The study addresses the dual challenge of predictive design and robust operation of soft strain sensors. By prescribing sensor microstructures—interdigital crack density and micro-crumple morphology—the authors create a tunable platform whose sensitivity and linear working window can be preselected. Importantly, these structural parameters enable accurate forward modelling of sensing curves using coupled mechanical–electrical FEA, bridging a long-standing gap between empirical sensor development and physics-based prediction. Mechanistically, higher crack density increases potential drop and relative resistance change under strain, boosting GF, while increased shrinkage ratio introduces larger micro-crumples, lowering effective modulus, reducing stress concentrations, and expanding the working window. The deterministic crack propagation within micro-crumpled films underpins the sensor’s exceptional robustness to noisy, intermittent, and dynamic deformations typical of soft robots, preserving consistent signals necessary for closed-loop control and learning. Integrated with soft robots across scales, the sensors provide high-quality proprioceptive data that, when fused with actuation inputs, enable accurate, data-efficient ML models for trajectory tracking and terrain awareness. Collectively, the results demonstrate that computationally designed, physically modelled, and mechanically resilient strain sensors can substantially advance soft robot perception and autonomy.

This work introduces PCAM strain sensors whose crack density and shrinkage-controlled micro-crumples enable programmable sensitivity and linear range, accurate FEA-based performance prediction, and ultra-robust operation under noisy, intermittent, and high-frequency conditions. The sensors integrate seamlessly with soft robots from macro to micro scales and support machine-learning pipelines for precise trajectory prediction and real-time terrain altitude awareness. These contributions establish a unified, customizable sensor platform that reduces empirical iteration and enhances reliability for autonomous soft systems. Future research should: (i) extend modelling to capture unloading and viscoelastic relaxation, (ii) further reduce hysteresis via structural and material optimization, (iii) generalize the design to broader material systems and multimodal sensing, and (iv) scale to multi-robot networks and more advanced ML for cooperative, swarm-level autonomy in complex environments.

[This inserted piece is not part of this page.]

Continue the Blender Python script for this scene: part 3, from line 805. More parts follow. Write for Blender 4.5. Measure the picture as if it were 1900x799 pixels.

- The FEA modelling framework accurately predicts sensing during loading but does not capture unloading due to nanoscale, non-steady elastic relaxation in the polymer substrate. - Sensor hysteresis increases with strain (attributed to Ecoflex), potentially shifting signals at higher frequencies; a sandwiched architecture can mitigate but not fully eliminate hysteresis. - Robustness to mechanical noise demonstrated up to ~50% strain; behavior beyond this threshold was not validated. - Modelling accuracy depends on appropriate parameterization (e.g., crack contact stickiness, SWNT–Ecoflex interface, SWNT modulus), which may require calibration per device/material batch.